Strength and bonding tests are administered many times daily to ensure that the studs meet the requirements of the North American lumber grading system. Quality assurance is confirmed through independent third party verification.

Predictability On average, fingerjoint studs are tested for moisture at 5 or 6 points along each stud. Wet blocks are removed, thus ensuring that 100% of the stud meets or exceeds the standard. In contrast, conventional sawn lumber is tested linearly for an 'average' moisture content per piece, so wet spots can occur. Fingerjoint studs are also more predictable because the blending of wood grain in the fingers and blocks counteracts any twisting and warping that can occur in conventional studs.

Versatility The use of fingerjoint products is limited only by your imagination. Fingerjointing typically is applied to dimension lumber. But it is also used to manufacture decorative items such as mouldings, cabinetry and even guitars. More importantly for the building and construction sector, fingerjointing technology allows the homebuilder to produce long structural spans that would not be possible with conventional sawn lumber.
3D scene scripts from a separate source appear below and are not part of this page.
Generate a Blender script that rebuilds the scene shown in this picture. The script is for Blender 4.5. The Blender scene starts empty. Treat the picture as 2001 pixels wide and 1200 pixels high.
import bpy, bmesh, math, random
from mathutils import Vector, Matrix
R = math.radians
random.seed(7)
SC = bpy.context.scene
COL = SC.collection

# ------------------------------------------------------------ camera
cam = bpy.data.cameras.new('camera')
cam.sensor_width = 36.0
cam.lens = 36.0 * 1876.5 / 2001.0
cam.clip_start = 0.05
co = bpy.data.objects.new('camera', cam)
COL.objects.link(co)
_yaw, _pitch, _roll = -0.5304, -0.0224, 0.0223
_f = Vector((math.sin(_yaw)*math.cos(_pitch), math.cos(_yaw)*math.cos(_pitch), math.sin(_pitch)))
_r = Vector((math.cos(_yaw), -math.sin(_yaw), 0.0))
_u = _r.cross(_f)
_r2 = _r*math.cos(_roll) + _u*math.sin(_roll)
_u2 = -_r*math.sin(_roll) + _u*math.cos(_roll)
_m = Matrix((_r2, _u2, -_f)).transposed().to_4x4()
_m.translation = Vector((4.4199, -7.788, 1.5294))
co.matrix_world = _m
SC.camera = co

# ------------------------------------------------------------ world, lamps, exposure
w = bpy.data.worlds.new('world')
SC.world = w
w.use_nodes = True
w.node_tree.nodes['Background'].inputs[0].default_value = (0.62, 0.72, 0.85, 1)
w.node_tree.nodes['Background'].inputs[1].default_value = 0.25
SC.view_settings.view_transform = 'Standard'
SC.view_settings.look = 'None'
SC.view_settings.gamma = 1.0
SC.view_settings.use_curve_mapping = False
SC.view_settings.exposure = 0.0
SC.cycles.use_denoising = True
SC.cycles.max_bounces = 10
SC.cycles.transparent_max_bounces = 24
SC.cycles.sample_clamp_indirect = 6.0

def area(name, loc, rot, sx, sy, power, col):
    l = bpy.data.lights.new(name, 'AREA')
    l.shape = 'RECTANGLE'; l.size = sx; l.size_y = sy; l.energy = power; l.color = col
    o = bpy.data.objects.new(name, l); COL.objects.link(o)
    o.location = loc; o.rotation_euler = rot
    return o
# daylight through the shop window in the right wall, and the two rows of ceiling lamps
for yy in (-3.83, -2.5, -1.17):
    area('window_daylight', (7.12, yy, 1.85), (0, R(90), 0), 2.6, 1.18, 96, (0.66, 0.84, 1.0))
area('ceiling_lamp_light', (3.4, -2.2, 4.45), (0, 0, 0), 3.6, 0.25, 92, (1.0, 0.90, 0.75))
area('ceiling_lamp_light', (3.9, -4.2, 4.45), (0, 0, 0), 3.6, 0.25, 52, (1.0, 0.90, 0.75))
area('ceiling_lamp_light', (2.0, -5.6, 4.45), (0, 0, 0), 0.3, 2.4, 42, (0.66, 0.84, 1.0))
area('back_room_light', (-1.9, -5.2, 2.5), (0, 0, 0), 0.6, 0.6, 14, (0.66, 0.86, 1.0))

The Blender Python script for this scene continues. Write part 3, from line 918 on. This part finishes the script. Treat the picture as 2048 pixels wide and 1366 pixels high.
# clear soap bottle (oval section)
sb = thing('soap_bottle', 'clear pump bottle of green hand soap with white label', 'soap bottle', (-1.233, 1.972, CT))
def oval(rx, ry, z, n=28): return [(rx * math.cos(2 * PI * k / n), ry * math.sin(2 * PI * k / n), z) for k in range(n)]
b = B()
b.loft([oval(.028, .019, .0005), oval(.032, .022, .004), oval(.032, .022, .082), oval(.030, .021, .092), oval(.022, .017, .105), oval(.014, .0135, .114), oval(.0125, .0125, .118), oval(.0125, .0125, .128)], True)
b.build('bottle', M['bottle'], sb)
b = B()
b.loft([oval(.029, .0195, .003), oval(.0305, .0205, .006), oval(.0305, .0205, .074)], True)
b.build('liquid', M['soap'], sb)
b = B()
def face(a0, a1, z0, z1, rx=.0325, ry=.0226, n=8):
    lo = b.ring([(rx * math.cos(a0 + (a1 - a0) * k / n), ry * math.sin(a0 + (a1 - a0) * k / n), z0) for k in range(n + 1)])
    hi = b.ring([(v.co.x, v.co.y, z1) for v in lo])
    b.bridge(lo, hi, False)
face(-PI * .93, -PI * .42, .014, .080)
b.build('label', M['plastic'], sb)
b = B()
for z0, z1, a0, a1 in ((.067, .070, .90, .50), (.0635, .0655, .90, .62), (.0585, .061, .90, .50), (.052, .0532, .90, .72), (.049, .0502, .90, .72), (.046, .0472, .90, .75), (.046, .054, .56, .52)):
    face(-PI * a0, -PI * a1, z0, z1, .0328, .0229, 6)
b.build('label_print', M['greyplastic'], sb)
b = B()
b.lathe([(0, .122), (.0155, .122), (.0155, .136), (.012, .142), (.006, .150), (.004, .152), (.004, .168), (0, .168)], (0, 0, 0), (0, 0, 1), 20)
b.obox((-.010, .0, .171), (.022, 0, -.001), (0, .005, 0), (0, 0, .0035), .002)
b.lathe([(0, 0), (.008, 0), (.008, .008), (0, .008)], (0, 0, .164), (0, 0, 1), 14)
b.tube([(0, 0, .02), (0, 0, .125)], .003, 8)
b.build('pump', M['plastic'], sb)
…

Positive Ecological Impact Independent research by the Athena Sustainable Materials Institute shows that wood is the most environmentally friendly building material. Fingerjointing further protects the environment by achieving a higher yield from each tree harvested.

Cost-Effectiveness 'Building Green' doesn't have to cost more. In fact, using our fingerjoint studs can reduce your homebuilding costs substantially. Conventional stud grade lumber allows more white speck rot and wane. The raw material used in fingerjoint studs is of higher quality overall. Without any need to cull unwanted pieces, pre-cutters, panelizers and modular homebuilders can achieve up to 20% higher yield from the purchase, making their operations more cost-competitive.

Fingerjoint studs. They're a better building product ... and they're good for the environment!